There are dumb movies, and then there are dumb movies. Making slapstick, the lowest form of humor, successful requires enormous skill and talent. Rowan Atkinson's character, Mr. Bean, whose inspired idiocy traces a direct descent from Charlie Chaplin, infuses new intelligence into unintelligent comedy. It's really too bad that such a well-wrought dumb character finds himself in such a stock dumb movie.
The new film Bean is exactly the wrong venue for Atkinson's character. Applying a simple-minded and contrived plot--or indeed applying any kind of plot of import, especially one with morals and attempted emotional baggage--just isn't the kind of load the framework of the character of Bean is supposed to support. It's like having an hour-and-a-half long "Seinfeld" episode about something and expecting viewers to care sincerely about the daily pitfalls of the characters--pitfalls which are so endearing because they are everyday and unimportant. Bean takes Atkinson's comic mastery and confines it in a standard, sappy, Hollywood package, one with family values, emotional growth and other such sickening artifices. The film raises the appealing dumbness of Mr. Bean to an unwelcome and unintentional plateau of movie-dumbness with swirling layers of metadumbness that make for a confused and disappointing showing so dumb it smarts.
The movie is an offshoot of the most popular British TV comedy series of the 90s, "Mr. Bean." That show displayed the misadventures of a character who can be described as a combination of Charlie Chaplin and Woody Woodpecker. Indeed, there is a definite cartoonish quality to the silly, frivolous and mischievous schtick Atkinson perpetrates. Also cartoon-like is the inconsequential, episodic action; the audience can sit back and enjoy the mashugina machinations without bothering to worry about property damage or hurt feelings. There is a universally appealing joy in watching Atkinson interact, child-like, with the world around him and doing most of it destructively. Attaching import to his actions ruins it.
Atkinson has muscles in his face most people aren't aware of. Every tweak, every twitch is expertly crafted with supremely labile comic expressiveness; he could conduct a symphony with his eyebrows. Watching that face react to preposterously inextricable situations that the rest of his body has created is a delight. Atkinson moves with an awkwardness that can only be described as graceful--an uncoordinated elan, a lithe clutziness. These qualities still exist in the movie, fortunately, but they have been dumbed down. There is more bathroom humor than there ever was in the TV show, and Bean must share the screen with the far less inspired antics of many more characters than he would interact with before. Despite these obstacles, there are definitely some quality moments of vintage Bean schtick, and the comic genius of Atkinson does manage to shine through the otherwise ubiquitous mush.
The basic premise of the movie relies on Mr.

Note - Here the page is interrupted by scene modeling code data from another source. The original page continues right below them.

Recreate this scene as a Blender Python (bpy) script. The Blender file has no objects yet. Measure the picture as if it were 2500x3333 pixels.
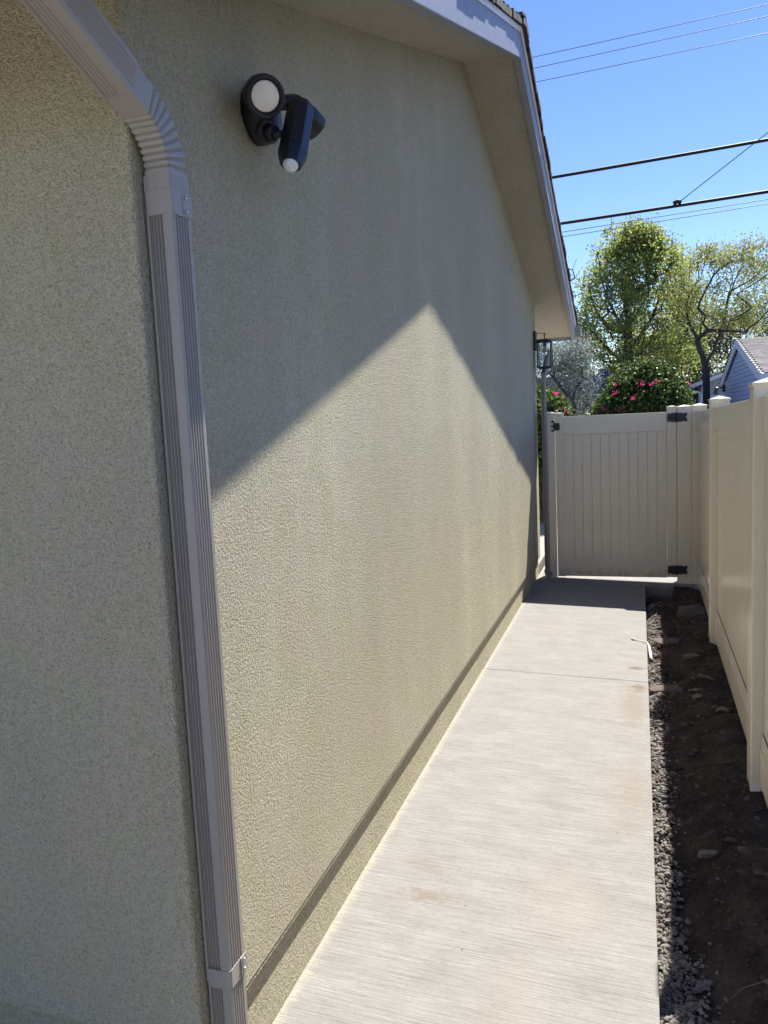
import bpy, bmesh, math, random
import numpy as np
from mathutils import Vector, Matrix, noise as mnoise
R = math.radians
random.seed(7); rng = np.random.default_rng(7)
sc = bpy.context.scene
col = sc.collection
U = 1.7            # eye height; distances measured from the walkway are given in U

# ------------------------------------------------------------------ camera
cd = bpy.data.cameras.new('camera'); cam = bpy.data.objects.new('camera', cd); col.objects.link(cam)
RW = Matrix(((0.9488, -0.0081, -0.3157), (0.3123, -0.1238, 0.9419), (-0.0467, -0.9923, -0.1149)))
m3 = Matrix(((RW[0][0], -RW[0][1], -RW[0][2]), (RW[1][0], -RW[1][1], -RW[1][2]), (RW[2][0], -RW[2][1], -RW[2][2])))
cam.matrix_world = Matrix.Translation((0, 0, 1.7)) @ m3.to_4x4()
cd.sensor_fit = 'VERTICAL'; cd.sensor_height = 36; cd.lens = 36 * 2503 / 3333
cd.clip_start = 0.05; cd.clip_end = 3000
sc.camera = cam
# ------------------------------------------------------------------ light
SUN = Vector((0.219, 0.685, 1.0)).normalized()
EL = math.asin(SUN.z); AZ = math.atan2(SUN.x, SUN.y)
w = bpy.data.worlds.new('World'); sc.world = w; w.use_nodes = True
nt = w.node_tree; bg = nt.nodes['Background']
sky = nt.nodes.new('ShaderNodeTexSky'); sky.sky_type = 'NISHITA'; sky.sun_disc = False
sky.sun_elevation = EL; sky.sun_rotation = AZ; sky.air_density = 1.0; sky.dust_density = 0.0; sky.ozone_density = 4.5
sky.altitude = 200
hs = nt.nodes.new('ShaderNodeHueSaturation'); hs.inputs['Saturation'].default_value = 1.12; hs.inputs['Hue'].default_value = 0.515
nt.links.new(sky.outputs[0], hs.inputs['Color']); nt.links.new(hs.outputs[0], bg.inputs[0]); bg.inputs[1].default_value = 0.093
sl = bpy.data.lights.new('sun', 'SUN'); so = bpy.data.objects.new('sun', sl); col.objects.link(so)
sl.energy = 5.0; sl.angle = R(0.55); sl.color = (1.0, 0.955, 0.88)
so.rotation_euler = SUN.to_track_quat('Z', 'Y').to_euler(); so.location = (4, 8, 20)
vs = sc.view_settings; vs.view_transform = 'Standard'; vs.look = 'None'; vs.gamma = 1; vs.exposure = 1.10

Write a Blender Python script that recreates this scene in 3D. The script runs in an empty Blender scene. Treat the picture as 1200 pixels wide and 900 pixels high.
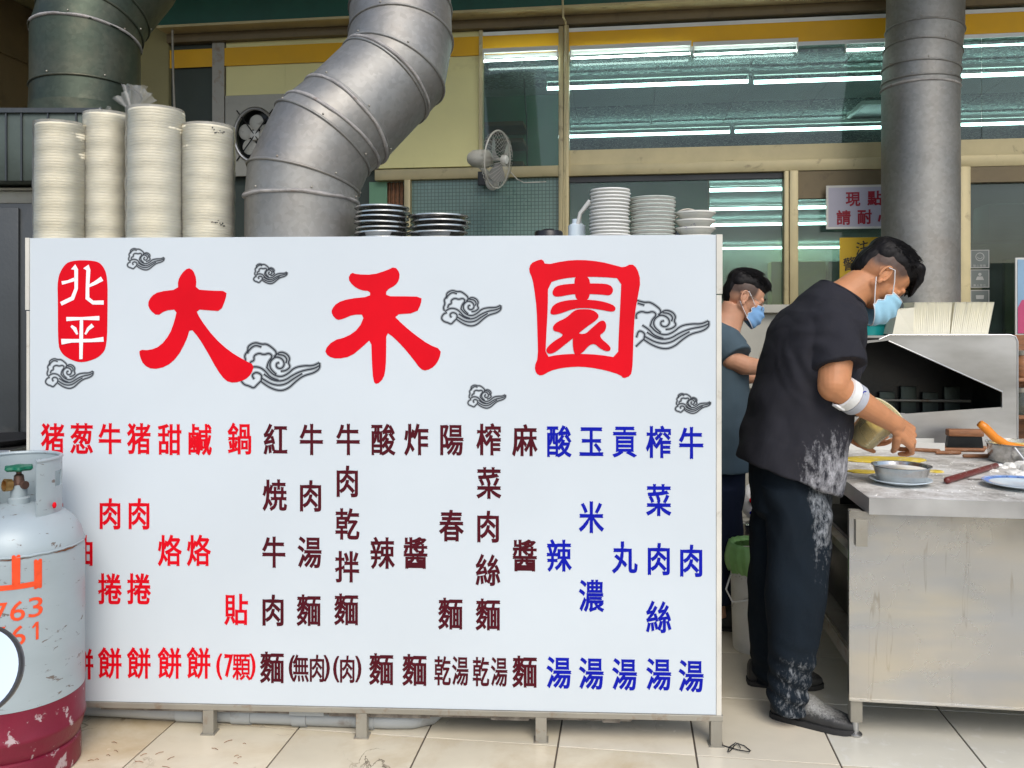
import bpy, bmesh, math, random
from mathutils import Vector, Matrix, noise
from mathutils.geometry import tessellate_polygon
random.seed(7)
PI = math.pi
sc = bpy.context.scene
C = sc.collection
# ------------------------------------------------------------------ camera
H = 1.42; FPX = 1000.0; CX = 600.0; CY = 378.0
cd = bpy.data.cameras.new('camera'); cam = bpy.data.objects.new('camera', cd); C.objects.link(cam)
cam.location = (0, 0, H); cam.rotation_euler = (PI/2, 0, 0)
cd.sensor_width = 36; cd.lens = 30.0; cd.shift_y = -0.06; cd.clip_start = .05; cd.clip_end = 3000
sc.camera = cam
# ------------------------------------------------------------------ sky and sun
SUN_EL, SUN_AZ = math.radians(46), math.radians(166)      # azimuth clockwise from +Y: behind the camera, a little left
w = bpy.data.worlds.new('World'); sc.world = w; w.use_nodes = True
nt = w.node_tree; bg = nt.nodes['Background']
sky = nt.nodes.new('ShaderNodeTexSky'); sky.sky_type = 'NISHITA'; sky.sun_disc = False
sky.sun_elevation = SUN_EL; sky.sun_rotation = SUN_AZ; sky.dust_density = 2.0
nt.links.new(sky.outputs[0], bg.inputs[0]); bg.inputs[1].default_value = 0.15
sl = bpy.data.lights.new('sun', 'SUN'); sl.energy = 1.5; sl.angle = math.radians(35); sl.color = (1, .96, .9)
so = bpy.data.objects.new('sun', sl); C.objects.link(so)
sd = Vector((math.sin(SUN_AZ)*math.cos(SUN_EL), math.cos(SUN_AZ)*math.cos(SUN_EL), math.sin(SUN_EL)))
so.rotation_euler = sd.to_track_quat('Z', 'Y').to_euler(); so.location = (0, -5, 8)
sc.view_settings.view_transform = 'Standard'; sc.view_settings.look = 'None'
sc.view_settings.exposure = 0.38; sc.view_settings.gamma = 1
sc.cycles.use_denoising = True
sc.cycles.max_bounces = 10; sc.cycles.transparent_max_bounces = 24
sc.cycles.sample_clamp_indirect = 4

# ------------------------------------------------------------------ geometry helpers
def P(px, py, D): return Vector(((px-CX)/FPX*D, D, H+(CY-py)/FPX*D))
TH = math.atan(.135); CT, ST = math.cos(TH), math.sin(TH)
def F(u, v, z): return Vector((u*CT+v*ST, -u*ST+v*CT, z))            # shop frame: u along the wall, v into it
def onF(px, py, v):
    x = (px-CX)/FPX; D = v/(ST*x+CT); p = P(px, py, D)
    return (p.x*CT-p.y*ST, p.z)
def toF(p): return (p.x*CT-p.y*ST, p.x*ST+p.y*CT, p.z)
GL, GR = P(31, 279, 2.973), P(845, 275, 2.857)
gd = Vector((GR.x-GL.x, GR.y-GL.y, 0)); GW = gd.length; gd.normalize(); gn = Vector((-gd.y, gd.x, 0))
def G(s, t, z): return Vector((GL.x, GL.y, 0))+gd*s+gn*t+Vector((0, 0, z))
def onG(px, py):
    d = Vector(((px-CX)/FPX, 1, (CY-py)/FPX)); k = (Vector((GL.x, GL.y, 0)).dot(gn))/d.dot(gn)
    p = Vector((0, 0, H))+d*k; q = p-Vector((GL.x, GL.y, 0)); return (q.dot(gd), p.z)
def tp0(px, py, z=.002): D = (H-z)/((py-CY)/FPX); return P(px, py, D)
ID = lambda x, y, z: Vector((x, y, z))
ORG = {}
def basis(d):
    d = d.normalized(); a = Vector((0, 0, 1)) if abs(d.z) < .9 else Vector((1, 0, 0))
    x = a.cross(d).normalized(); return x, d.cross(x).normalized(), d

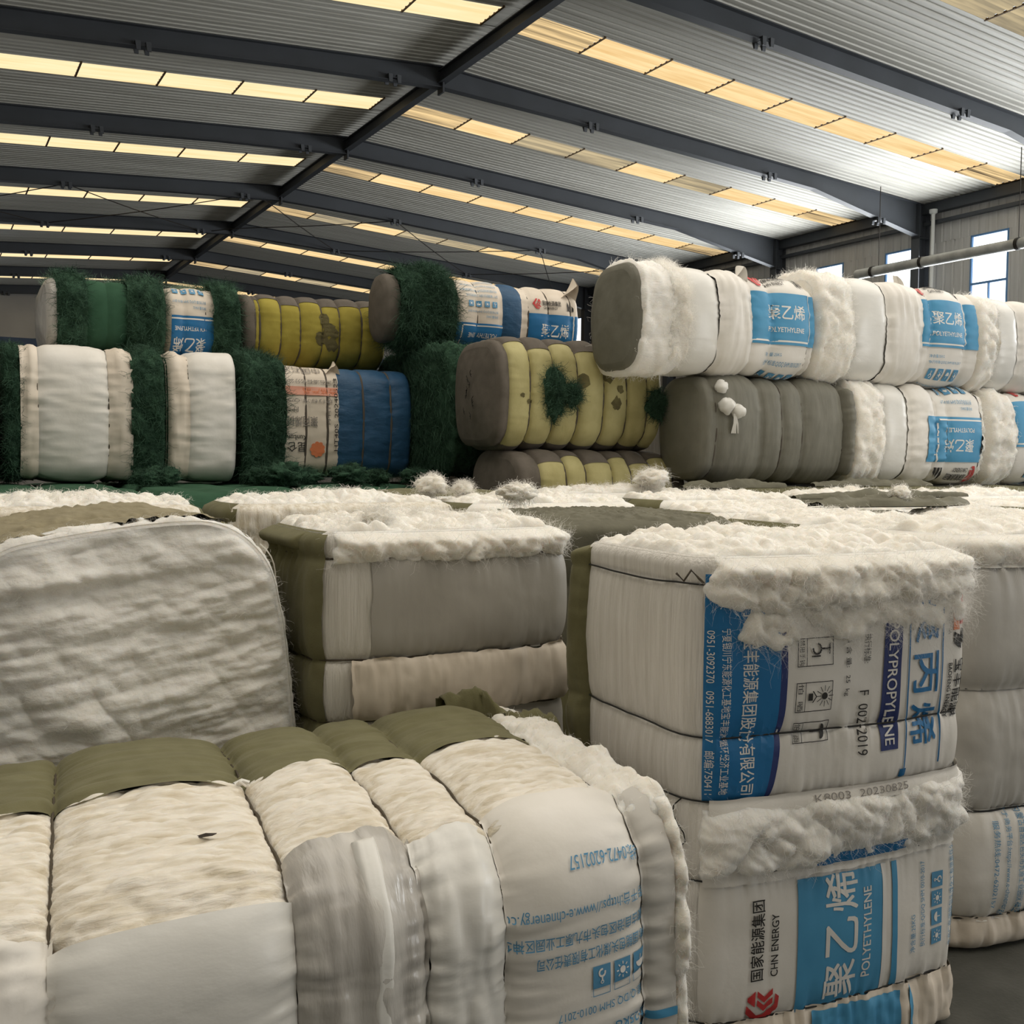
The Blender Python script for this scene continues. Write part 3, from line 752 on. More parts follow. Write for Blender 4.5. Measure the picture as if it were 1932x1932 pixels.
# polypropylene sack, print reading downwards
pg = Page(CELL_NEAR)
def dn(s, X0, X1, za, zb, k, **kw): pg.text(s, -uz(za), -wx(X0), abs(wx(X1)-wx(X0)), k, uz(za)-uz(zb), **kw)
edge = [(-uz(1.42)+i*.66/24, -wx(2.095)-.035*((i-12)/12.)**2*(1 if i > 12 else .6)) for i in range(25)]
for (a, b), (c, d) in zip(edge[:-1], edge[1:]):
    y0 = -wx(1.79)
    for q in range(12): pg.poly([(a, y0+(b-y0)*q/12), (c, y0+(d-y0)*q/12), (c, y0+(d-y0)*(q+1)/12), (a, y0+(b-y0)*(q+1)/12)], 'ink_blue' if q < 11 else 'ink_navy')
dn('0951-3092370   0951-6883017   邮编:750411', 1.838, 1.860, 1.245, .79, 'ink_white')
dn('宁夏银川宁东能源化工基地宝丰能源循环经济工业基地', 1.872, 1.896, 1.25, .79, 'ink_white')
dn('宁夏宝丰能源集团股份有限公司', 1.935, 1.990, 1.30, .785, 'ink_white', bold=.006)
for za, zb, wd in ((1.215, 1.135, '禁用手钩'), (1.09, 1.005, '怕  晒'), (.975, .915, '怕  雨')):
    x0, x1, y0, y1 = -uz(za), -uz(zb), -wx(2.13), -wx(2.275)
    pg.frame(x0, y0, x1, y1, .0022, 'ink_black'); pg.rect(x0, y0+.030, x1, y0+.032, 'ink_black'); pg.text(wd, x0+.004, y0+.006, .017, 'ink_black', x1-x0-.008)
    cx, cy = (x0+x1)/2, (y0+.032+y1)/2
    if wd[0] == '禁':
        for k in range(12): a = -PI*.5+k*PI*1.4/11; pg.disc(cx-.008+.014*math.cos(a), cy-.012+.014*math.sin(a), .0035, 'ink_black', .0006, 6)
        pg.rect(cx-.010, cy+.002, cx-.005, cy+.035, 'ink_black'); pg.rect(cx-.022, cy+.03, cx+.008, cy+.034, 'ink_black'); pg.rect(cx+.010, cy-.03, cx+.014, cy+.0, 'ink_black')
    elif '晒' in wd:
        pg.disc(cx, cy+.018, .010, 'ink_black')
        for k in range(12):
            a = k*PI/6; c, s_ = math.cos(a), math.sin(a); pg.poly([(cx+c*.014-s_*.001, cy+.018+s_*.014+c*.001), (cx+c*.014+s_*.001, cy+.018+s_*.014-c*.001), (cx+c*.030+s_*.001, cy+.018+s_*.030-c*.001), (cx+c*.030-s_*.001, cy+.018+s_*.030+c*.001)], 'ink_black')
        pg.rect(cx-.010, cy-.036, cx+.010, cy-.022, 'ink_black'); pg.poly([(cx-.016, cy-.020), (cx, cy-.008), (cx+.016, cy-.020), (cx+.016, cy-.024), (cx, cy-.012), (cx-.016, cy-.024)], 'ink_black')
    else:
        pg.poly([(cx+.022*math.cos(PI*k/8), cy+.014+.018*math.sin(PI*k/8)) for k in range(9)], 'ink_black'); pg.rect(cx-.0015, cy-.018, cx+.0015, cy+.014, 'ink_black')
dn('净 含 量:   25  kg', 2.325, 2.352, 1.215, 1.04, 'ink_black'); dn('执行标准:', 2.405, 2.437, 1.215, 1.13, 'ink_black')
dn('F  002-2019', 2.395, 2.437, 1.05, .86, 'ink_black')
pg.rect(-uz(1.26), -wx(2.495), -uz(.865), -wx(2.575), 'ink_navy'); dn('POLYPROPYLENE', 2.513, 2.557, 1.245, .88, 'ink_white', bold=.006, dz=.0016)
for Xl in (2.61, 2.785): pg.rect(-uz(1.33), -wx(Xl), -uz(.80), -wx(Xl+.006), 'ink_blue')
pg.rect(-uz(.80), -wx(2.595), -uz(.775), -wx(2.625), 'ink_blue')
for i, c in enumerate('聚丙烯'): dn(c, 2.635, 2.765, 1.30-.155*i, 1.175-.155*i, 'ink_blue', bold=.009)
pg.rect(-uz(1.30), -wx(2.845), -uz(1.20), -wx(2.875), 'ink_orange'); pg.rect(-uz(1.31), -wx(2.878), -uz(1.215), -wx(2.908), 'ink_red')
pg.poly([(-uz(1.195), -wx(2.85)), (-uz(1.16), -wx(2.85)), (-uz(1.14), -wx(2.885)), (-uz(1.18), -wx(2.885))], 'ink_black'); pg.poly([(-uz(1.205), -wx(2.888)), (-uz(1.165), -wx(2.888)), (-uz(1.145), -wx(2.915)), (-uz(1.195), -wx(2.915))], 'ink_black')
dn('国家免检产品', 2.815, 2.835, 1.30, 1.19, 'ink_grey')
dn('宝丰能源', 2.855, 2.905, 1.11, .93, 'ink_black', bold=.008); dn('BAOFENG ENERGY', 2.822, 2.843, 1.10, .93, 'ink_black', bold=.01)
B.patch('printed_bag', 'bag_white', .785, 1.41, -.60, .455, off=.006, spec='tight', fold=.010, foldlen=.04, rag=.004, du=.007, art=[(pg, lambda x, y: (-x, -y), (-1.405, -.455, -.79, .60))])
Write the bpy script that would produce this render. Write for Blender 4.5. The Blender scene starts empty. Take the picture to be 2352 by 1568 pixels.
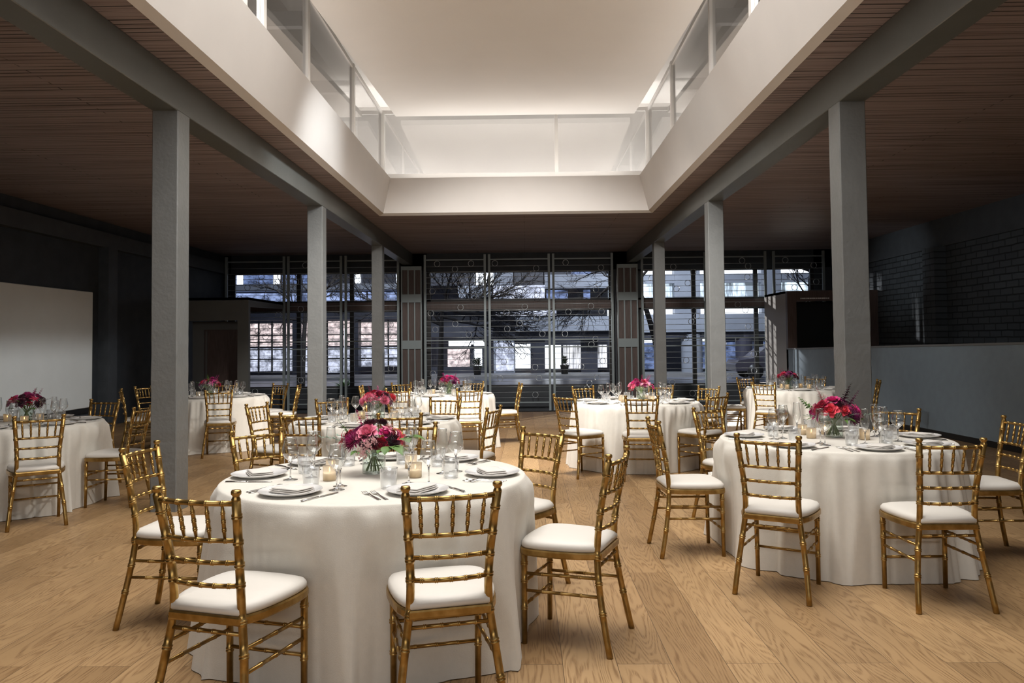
import bpy, math, random
from mathutils import Vector, Matrix
PI = math.pi
sc = bpy.context.scene
COL = sc.collection
# ------------------------------------------------------------------ camera
F_PX, CX, CY, YAW, PITCH, ROLL, EYE = 1714.274, 1186.14, 726.53, .0118, .0323, -.0097, 1.38
SLOPE = .0149                      # the floor falls gently towards the street windows
cam_d = bpy.data.cameras.new('camera')
cam = bpy.data.objects.new('camera', cam_d)
COL.objects.link(cam)
cam_d.sensor_fit = 'HORIZONTAL'
cam_d.sensor_width = 36.0
cam_d.lens = F_PX / 2352 * 36
cam_d.shift_x = (1176 - CX) / 2352
cam_d.shift_y = (CY - 784) / 2352
cam_d.clip_start = .05
cam_d.clip_end = 200
cam.matrix_world = (Matrix.Translation((0, 0, EYE)) @ Matrix.Rotation(YAW, 4, 'Z')
                    @ Matrix.Rotation(PI / 2 + PITCH, 4, 'X') @ Matrix.Rotation(ROLL, 4, 'Z'))
sc.camera = cam
sc.view_settings.view_transform = 'Standard'
sc.view_settings.look = 'None'
sc.view_settings.gamma = 1.0
sc.view_settings.use_curve_mapping = False
sc.view_settings.exposure = 0.32
# ------------------------------------------------------------------ world: dusk sky
w = bpy.data.worlds.new('dusk_sky')
sc.world = w
w.use_nodes = True
bg = w.node_tree.nodes['Background']
bg.inputs[0].default_value = (.42, .50, .75, 1)
bg.inputs[1].default_value = .16


def area(name, loc, rot, sx, sy, power, col=(1, 1, 1), spread=None):
    d = bpy.data.lights.new(name, 'AREA')
    d.shape = 'RECTANGLE'
    d.size = sx
    d.size_y = sy
    d.energy = power
    d.color = col
    if spread: d.spread = spread
    o = bpy.data.objects.new(name, d)
    o.location = loc
    o.rotation_euler = rot
    COL.objects.link(o)
    return o


# unseen fill light added above the lantern to brighten the room below
area('roof_fill', (-.16, 4.6, 8.2), (0, 0, 0), 6.0, 7.2, 850, (1.0, .955, .90))
# assumed cove strips on the ledge of the lantern, shining up on its ceiling panel
area('assumed_cove', (-2.70, 11.2, 4.58), (PI, 0, 0), .16, 6.6, 8, (1.0, .91, .83))
area('assumed_cove', (2.37, 11.2, 4.58), (PI, 0, 0), .16, 6.6, 8, (1.0, .91, .83))
area('assumed_cove', (-.17, 14.5, 4.58), (PI, 0, 0), 4.4, .3, 16, (1.0, .94, .88))
# light added in the gap behind the lantern glass to brighten its outer wall
area('gap_fill', (-.17, 15.6, 4.62), (PI, 0, 0), 6.4, .5, 66, (1.0, .97, .95))
area('gap_fill', (-3.30, 11.2, 4.62), (PI, 0, 0), .4, 6.6, 7, (1.0, .95, .92))
area('gap_fill', (2.95, 11.2, 4.62), (PI, 0, 0), .4, 6.6, 7, (1.0, .95, .92))
# unseen fill light added behind the camera to brighten fronts facing it
area('rear_fill', (-.5, -5.2, 3.52), (PI / 2 - .25, 0, 0), 9, .38, 135, (1.0, .97, .93))


def spot(name, loc, target, power, col, size=.1, ang=60, blend=.5):
    d = bpy.data.lights.new(name, 'SPOT')
    d.energy = power
    d.color = col
    d.shadow_soft_size = size
    d.spot_size = math.radians(ang)
    d.spot_blend = blend
    o = bpy.data.objects.new(name, d)
    o.location = loc
    o.rotation_euler = (Vector(target) - Vector(loc)).to_track_quat('-Z', 'Y').to_euler()
    COL.objects.link(o)
    return o


spot('assumed_floodlight', (-6.0, 25.2, 3.9), (6.4, 19.3, 1.3), 6500, (1, .96, .93), .05, 16)  # assumed, unseen street lights for bright patches on vestibule side and floor
spot('assumed_floodlight', (11.5, 33.0, 6.5), (2.0, 15.0, -.2), 18000, (1, .93, .82), .1, 30)
spot('lantern_fill', (-.16, 7.7, 5.3), (-.1, 13.0, 0), 1950, (1, .96, .92), .35, 86, .45)  # unseen fill spots added in the lantern to brighten tables, walls and screen
spot('lantern_fill', (2.0, 6.7, 4.7), (-4.8, 11.3, .5), 420, (1, .97, .93), .12, 34, .8)
spot('lantern_fill', (-2.2, 6.7, 4.7), (4.4, 11.9, .5), 420, (1, .97, .93), .12, 32, .8)
spot('lantern_fill', (1.8, 3.6, 4.7), (-4.9, 7.1, .5), 300, (1, .97, .93), .12, 34, .8)
spot('lantern_fill', (.9, 7.9, 5.1), (-8.2, 12.6, 1.4), 800, (.95, .98, 1), .2, 34, 1)
spot('lantern_fill', (-2.0, 8.0, 5.2), (8.6, 13.0, 0.9), 160, (.9, .97, 1), .15, 50, 1)
spot('brick_fill', (3.25, 14.6, 3.2), (8.6, 16.9, 2.95), 210, (.9, .97, 1), .03, 30, 1)  # spots added beside the beam to brighten patches of the brick wall
spot('brick_fill', (3.25, 9.6, 3.2), (8.6, 13.2, 2.9), 90, (.9, .97, 1), .03, 34, 1)
spot('lantern_fill', (1.6, 7.0, 5.2), (-8.2, 15.6, 1.6), 60, (.9, .95, 1), .15, 40, 1)


# ------------------------------------------------------------------ helpers
def nt(name):
    m = bpy.data.materials.new(name)
    m.use_nodes = True
    n = m.node_tree
    return m, n, n.nodes['Principled BSDF']


def mat(name, col, rough=.5, metal=0., noise=0., scale=20., bump=0., bscale=80., emit=None, es=0., spec=None, sheen=0.,
        stretch=None, coat=0.):
    m, n, b = nt(name)
    b.inputs['Base Color'].default_value = (*col, 1)
    b.inputs['Roughness'].default_value = rough
    b.inputs['Metallic'].default_value = metal
    if spec is not None: b.inputs['Specular IOR Level'].default_value = spec
    if sheen: b.inputs['Sheen Weight'].default_value = sheen
    if coat:
        b.inputs['Coat Weight'].default_value = coat
        b.inputs['Coat Roughness'].default_value = .15
    L = n.links
    tc = n.nodes.new('ShaderNodeTexCoord')
    src = tc.outputs['Object']
    if stretch:
        mp = n.nodes.new('ShaderNodeMapping')
        mp.inputs['Scale'].default_value = stretch
        L.new(src, mp.inputs[0])
        src = mp.outputs[0]
    if noise:
        t = n.nodes.new('ShaderNodeTexNoise')
        t.inputs['Scale'].default_value = scale
        t.inputs['Detail'].default_value = 5
        L.new(src, t.inputs['Vector'])
        r = n.nodes.new('ShaderNodeValToRGB')
        r.color_ramp.elements[0].position = .3
        r.color_ramp.elements[1].position = .7
        r.color_ramp.elements[0].color = (*[c * (1 - noise) for c in col], 1)
        r.color_ramp.elements[1].color = (*[min(1, c * (1 + noise)) for c in col], 1)
        L.new(t.outputs[0], r.inputs[0])
        L.new(r.outputs[0], b.inputs['Base Color'])
    if bump:
        t = n.nodes.new('ShaderNodeTexNoise')
        t.inputs['Scale'].default_value = bscale
        t.inputs['Detail'].default_value = 6
        L.new(src, t.inputs['Vector'])
        bp = n.nodes.new('ShaderNodeBump')
        bp.inputs['Strength'].default_value = bump
        bp.inputs['Distance'].default_value = .01
        L.new(t.outputs[0], bp.inputs['Height'])
        L.new(bp.outputs[0], b.inputs['Normal'])
    if emit:
        b.inputs['Emission Color'].default_value = (*emit, 1)
        b.inputs['Emission Strength'].default_value = es
    return m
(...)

Bean having a job and the concomitant responsibilities--things he never had to deal with before. He is a ne'er-do-well employee of London's National Art Gallery whose job security is insured by having endeared himself to the Chair of the Board. In order to get rid of Bean, the other board members vote to send him to America, passing him off as the art expert who will accompany the masterpiece "Whistler's Mother" to a museum in Los Angeles which has just purchased it. The curator and art historian of the museum (Peter MacNicol) inexplicably offers to put Bean up for his stay in town, affording Bean the opportunity to wreck not only the painting and the official unveiling (for which he is supposed to give a speech), but also his poor host's house and home.
Of course, having a clearly defined plot which plods from point A to point B, also something Mr. Bean didn't have to deal with in the TV show, tones down a lot of Atkinson's lunacy by making it all very predictable. The movie elicits a constant and varied selection of groans and muffled supplications from the audience as they realize the ridiculousness bearing down on Bean three or four steps ahead of the actual on-screen action.
Making Bean's unwitting victims actual characters--as opposed to leaving them unwitting and unexplored as per the show--also turns out to be a mistake. The movie makes viewers obliged to feel sorry for them, a surefire way to kill the fun. Bean's curator host is incredibly whiny and annoying, and quite undeserving of all the screen time he soaks up. MacNicol, whom one wants to strangle, is straight out of the generic fretting and put-upon straightman mold, and his presence truly cheapens Atkinson's admirable efforts.
The form and style of Bean are remarkably generic and trite. However, Atkinson's antics, though truncated, make it barely watchable. When he is by himself and allowed to perform up to his usual levels, the audience can almost forgive the staleness of his vehicle. Scenes including those wherein he monkeys in front of mirrors, goes on secret undercover missions of silliness and gets himself arrested in an airport simply for being Beanish are the film's only redeeming moments. Unfortunately, the contrived sappiness of the plot takes what should have been divinely inspired idiocy and makes it merely dumb.